start Source data

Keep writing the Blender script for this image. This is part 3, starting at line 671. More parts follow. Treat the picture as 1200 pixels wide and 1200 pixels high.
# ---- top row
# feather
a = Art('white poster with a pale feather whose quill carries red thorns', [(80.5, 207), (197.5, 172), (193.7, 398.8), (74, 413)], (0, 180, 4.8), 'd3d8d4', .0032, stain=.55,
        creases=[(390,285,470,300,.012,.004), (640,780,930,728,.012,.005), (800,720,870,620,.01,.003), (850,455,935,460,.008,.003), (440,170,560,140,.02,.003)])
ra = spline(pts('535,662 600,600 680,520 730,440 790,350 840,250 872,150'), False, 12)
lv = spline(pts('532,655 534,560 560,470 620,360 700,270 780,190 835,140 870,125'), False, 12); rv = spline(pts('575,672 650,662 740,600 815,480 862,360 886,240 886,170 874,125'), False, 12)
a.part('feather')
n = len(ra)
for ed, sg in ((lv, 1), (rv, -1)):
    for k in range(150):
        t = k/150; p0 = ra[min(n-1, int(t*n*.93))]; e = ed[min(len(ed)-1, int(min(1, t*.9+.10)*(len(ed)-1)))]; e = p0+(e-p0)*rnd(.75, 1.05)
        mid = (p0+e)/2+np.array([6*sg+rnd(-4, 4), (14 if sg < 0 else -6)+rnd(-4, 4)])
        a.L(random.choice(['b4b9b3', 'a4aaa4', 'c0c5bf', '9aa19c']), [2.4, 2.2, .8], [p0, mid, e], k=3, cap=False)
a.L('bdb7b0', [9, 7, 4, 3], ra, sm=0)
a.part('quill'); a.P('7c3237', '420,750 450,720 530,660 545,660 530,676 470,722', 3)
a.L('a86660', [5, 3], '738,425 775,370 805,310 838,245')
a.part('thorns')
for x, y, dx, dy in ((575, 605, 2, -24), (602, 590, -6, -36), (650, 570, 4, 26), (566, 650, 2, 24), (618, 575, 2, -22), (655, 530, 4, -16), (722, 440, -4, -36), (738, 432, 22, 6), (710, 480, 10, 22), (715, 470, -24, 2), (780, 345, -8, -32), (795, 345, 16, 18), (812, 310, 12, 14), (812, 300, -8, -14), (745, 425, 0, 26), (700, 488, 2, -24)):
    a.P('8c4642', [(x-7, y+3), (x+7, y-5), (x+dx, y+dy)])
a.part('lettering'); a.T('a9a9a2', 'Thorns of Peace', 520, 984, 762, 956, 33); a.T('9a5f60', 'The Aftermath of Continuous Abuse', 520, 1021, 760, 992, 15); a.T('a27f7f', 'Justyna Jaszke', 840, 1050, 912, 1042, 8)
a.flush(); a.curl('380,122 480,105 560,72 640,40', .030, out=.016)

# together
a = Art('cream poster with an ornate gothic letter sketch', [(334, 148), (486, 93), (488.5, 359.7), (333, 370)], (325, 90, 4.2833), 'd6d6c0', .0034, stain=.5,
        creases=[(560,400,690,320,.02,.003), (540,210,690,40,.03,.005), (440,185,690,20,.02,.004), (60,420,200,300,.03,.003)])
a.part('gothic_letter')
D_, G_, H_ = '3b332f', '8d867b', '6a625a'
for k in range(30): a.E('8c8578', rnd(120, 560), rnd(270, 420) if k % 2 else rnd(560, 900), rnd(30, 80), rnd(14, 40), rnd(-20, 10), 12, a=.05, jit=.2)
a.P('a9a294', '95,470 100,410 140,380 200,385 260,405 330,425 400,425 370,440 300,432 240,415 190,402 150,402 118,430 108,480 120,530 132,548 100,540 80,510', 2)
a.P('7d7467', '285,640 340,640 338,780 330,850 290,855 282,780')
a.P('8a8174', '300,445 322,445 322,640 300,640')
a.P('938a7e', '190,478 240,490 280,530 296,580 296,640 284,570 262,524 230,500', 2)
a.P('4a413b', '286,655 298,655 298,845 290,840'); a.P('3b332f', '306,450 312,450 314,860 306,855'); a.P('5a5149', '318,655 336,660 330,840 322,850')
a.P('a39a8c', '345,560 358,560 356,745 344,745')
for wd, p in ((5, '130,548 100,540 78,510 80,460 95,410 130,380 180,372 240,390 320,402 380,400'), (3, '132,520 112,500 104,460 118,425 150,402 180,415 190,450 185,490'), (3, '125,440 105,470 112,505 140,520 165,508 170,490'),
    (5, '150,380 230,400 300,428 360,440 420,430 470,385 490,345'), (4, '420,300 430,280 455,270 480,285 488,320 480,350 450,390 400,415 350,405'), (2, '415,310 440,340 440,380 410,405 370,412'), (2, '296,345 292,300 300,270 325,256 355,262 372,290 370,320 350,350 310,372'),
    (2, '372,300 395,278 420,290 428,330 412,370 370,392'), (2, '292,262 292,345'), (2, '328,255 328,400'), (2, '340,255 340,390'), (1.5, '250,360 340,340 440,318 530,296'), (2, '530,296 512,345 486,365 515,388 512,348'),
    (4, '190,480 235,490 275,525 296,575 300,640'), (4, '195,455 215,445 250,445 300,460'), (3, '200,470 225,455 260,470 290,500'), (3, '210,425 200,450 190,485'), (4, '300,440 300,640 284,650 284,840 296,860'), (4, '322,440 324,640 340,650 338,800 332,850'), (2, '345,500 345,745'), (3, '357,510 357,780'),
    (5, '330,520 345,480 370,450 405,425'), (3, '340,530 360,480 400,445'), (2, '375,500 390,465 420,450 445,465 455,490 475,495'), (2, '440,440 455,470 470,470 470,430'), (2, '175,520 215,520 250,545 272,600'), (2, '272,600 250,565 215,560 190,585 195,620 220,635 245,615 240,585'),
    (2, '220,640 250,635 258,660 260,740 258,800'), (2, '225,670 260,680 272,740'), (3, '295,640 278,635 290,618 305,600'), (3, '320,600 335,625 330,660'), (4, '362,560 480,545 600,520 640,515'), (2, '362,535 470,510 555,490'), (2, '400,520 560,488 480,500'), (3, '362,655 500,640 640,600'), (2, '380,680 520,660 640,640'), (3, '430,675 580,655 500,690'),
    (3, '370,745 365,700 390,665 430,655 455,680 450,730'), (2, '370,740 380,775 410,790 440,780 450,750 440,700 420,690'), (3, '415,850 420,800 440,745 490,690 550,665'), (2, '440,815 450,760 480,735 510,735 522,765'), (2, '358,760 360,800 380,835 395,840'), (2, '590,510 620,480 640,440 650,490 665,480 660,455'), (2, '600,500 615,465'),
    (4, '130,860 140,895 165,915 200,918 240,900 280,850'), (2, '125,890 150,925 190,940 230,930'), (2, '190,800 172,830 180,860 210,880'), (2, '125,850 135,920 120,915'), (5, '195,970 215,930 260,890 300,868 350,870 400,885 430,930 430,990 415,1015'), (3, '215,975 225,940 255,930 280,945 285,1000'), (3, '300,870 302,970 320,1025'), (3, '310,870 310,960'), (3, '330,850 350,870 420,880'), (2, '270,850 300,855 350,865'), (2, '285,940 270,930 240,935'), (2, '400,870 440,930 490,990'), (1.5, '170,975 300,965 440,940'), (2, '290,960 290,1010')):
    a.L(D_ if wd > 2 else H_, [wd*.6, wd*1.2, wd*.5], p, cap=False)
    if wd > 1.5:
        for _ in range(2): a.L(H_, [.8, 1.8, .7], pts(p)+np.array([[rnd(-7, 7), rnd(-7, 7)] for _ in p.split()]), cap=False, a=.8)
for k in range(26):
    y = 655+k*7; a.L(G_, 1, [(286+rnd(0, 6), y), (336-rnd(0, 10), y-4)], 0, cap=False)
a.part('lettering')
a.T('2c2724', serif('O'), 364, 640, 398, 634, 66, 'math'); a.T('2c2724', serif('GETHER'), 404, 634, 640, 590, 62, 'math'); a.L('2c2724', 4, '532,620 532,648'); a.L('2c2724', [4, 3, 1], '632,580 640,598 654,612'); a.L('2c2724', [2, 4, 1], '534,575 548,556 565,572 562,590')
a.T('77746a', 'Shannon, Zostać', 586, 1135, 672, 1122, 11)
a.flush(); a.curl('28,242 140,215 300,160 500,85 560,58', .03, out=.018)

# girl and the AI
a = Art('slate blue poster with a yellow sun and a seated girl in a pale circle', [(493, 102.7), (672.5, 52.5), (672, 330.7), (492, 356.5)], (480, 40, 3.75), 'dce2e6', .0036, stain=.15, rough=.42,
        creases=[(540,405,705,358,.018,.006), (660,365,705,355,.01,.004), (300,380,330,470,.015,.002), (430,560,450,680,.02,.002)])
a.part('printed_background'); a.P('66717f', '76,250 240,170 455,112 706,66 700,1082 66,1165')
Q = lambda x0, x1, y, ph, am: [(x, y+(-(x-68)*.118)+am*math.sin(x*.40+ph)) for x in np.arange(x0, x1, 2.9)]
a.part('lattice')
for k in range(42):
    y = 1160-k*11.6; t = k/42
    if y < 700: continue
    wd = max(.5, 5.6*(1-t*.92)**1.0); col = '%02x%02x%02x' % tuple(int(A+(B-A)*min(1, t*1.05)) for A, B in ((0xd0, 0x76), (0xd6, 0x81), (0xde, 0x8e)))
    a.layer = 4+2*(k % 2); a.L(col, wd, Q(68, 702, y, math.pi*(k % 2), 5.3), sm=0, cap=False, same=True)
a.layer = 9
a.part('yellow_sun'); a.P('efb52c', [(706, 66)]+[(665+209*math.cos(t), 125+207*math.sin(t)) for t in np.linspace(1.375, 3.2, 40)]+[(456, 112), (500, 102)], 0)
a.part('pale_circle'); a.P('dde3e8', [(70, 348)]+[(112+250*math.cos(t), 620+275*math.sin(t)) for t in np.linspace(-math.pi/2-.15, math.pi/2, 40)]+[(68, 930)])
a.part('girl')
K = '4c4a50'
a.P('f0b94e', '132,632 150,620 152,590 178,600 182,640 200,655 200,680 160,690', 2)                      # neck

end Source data

Stated problem | Return only the lines from the beginning of the material up to and including the line with "a.flush(); a.curl('380,122 480,105", exactly as written.

Task output |
Keep writing the Blender script for this image. This is part 3, starting at line 671. More parts follow. Treat the picture as 1200 pixels wide and 1200 pixels high.
# ---- top row
# feather
a = Art('white poster with a pale feather whose quill carries red thorns', [(80.5, 207), (197.5, 172), (193.7, 398.8), (74, 413)], (0, 180, 4.8), 'd3d8d4', .0032, stain=.55,
        creases=[(390,285,470,300,.012,.004), (640,780,930,728,.012,.005), (800,720,870,620,.01,.003), (850,455,935,460,.008,.003), (440,170,560,140,.02,.003)])
ra = spline(pts('535,662 600,600 680,520 730,440 790,350 840,250 872,150'), False, 12)
lv = spline(pts('532,655 534,560 560,470 620,360 700,270 780,190 835,140 870,125'), False, 12); rv = spline(pts('575,672 650,662 740,600 815,480 862,360 886,240 886,170 874,125'), False, 12)
a.part('feather')
n = len(ra)
for ed, sg in ((lv, 1), (rv, -1)):
    for k in range(150):
        t = k/150; p0 = ra[min(n-1, int(t*n*.93))]; e = ed[min(len(ed)-1, int(min(1, t*.9+.10)*(len(ed)-1)))]; e = p0+(e-p0)*rnd(.75, 1.05)
        mid = (p0+e)/2+np.array([6*sg+rnd(-4, 4), (14 if sg < 0 else -6)+rnd(-4, 4)])
        a.L(random.choice(['b4b9b3', 'a4aaa4', 'c0c5bf', '9aa19c']), [2.4, 2.2, .8], [p0, mid, e], k=3, cap=False)
a.L('bdb7b0', [9, 7, 4, 3], ra, sm=0)
a.part('quill'); a.P('7c3237', '420,750 450,720 530,660 545,660 530,676 470,722', 3)
a.L('a86660', [5, 3], '738,425 775,370 805,310 838,245')
a.part('thorns')
for x, y, dx, dy in ((575, 605, 2, -24), (602, 590, -6, -36), (650, 570, 4, 26), (566, 650, 2, 24), (618, 575, 2, -22), (655, 530, 4, -16), (722, 440, -4, -36), (738, 432, 22, 6), (710, 480, 10, 22), (715, 470, -24, 2), (780, 345, -8, -32), (795, 345, 16, 18), (812, 310, 12, 14), (812, 300, -8, -14), (745, 425, 0, 26), (700, 488, 2, -24)):
    a.P('8c4642', [(x-7, y+3), (x+7, y-5), (x+dx, y+dy)])
a.part('lettering'); a.T('a9a9a2', 'Thorns of Peace', 520, 984, 762, 956, 33); a.T('9a5f60', 'The Aftermath of Continuous Abuse', 520, 1021, 760, 992, 15); a.T('a27f7f', 'Justyna Jaszke', 840, 1050, 912, 1042, 8)
a.flush(); a.curl('380,122 480,105 560,72 640,40', .030, out=.016)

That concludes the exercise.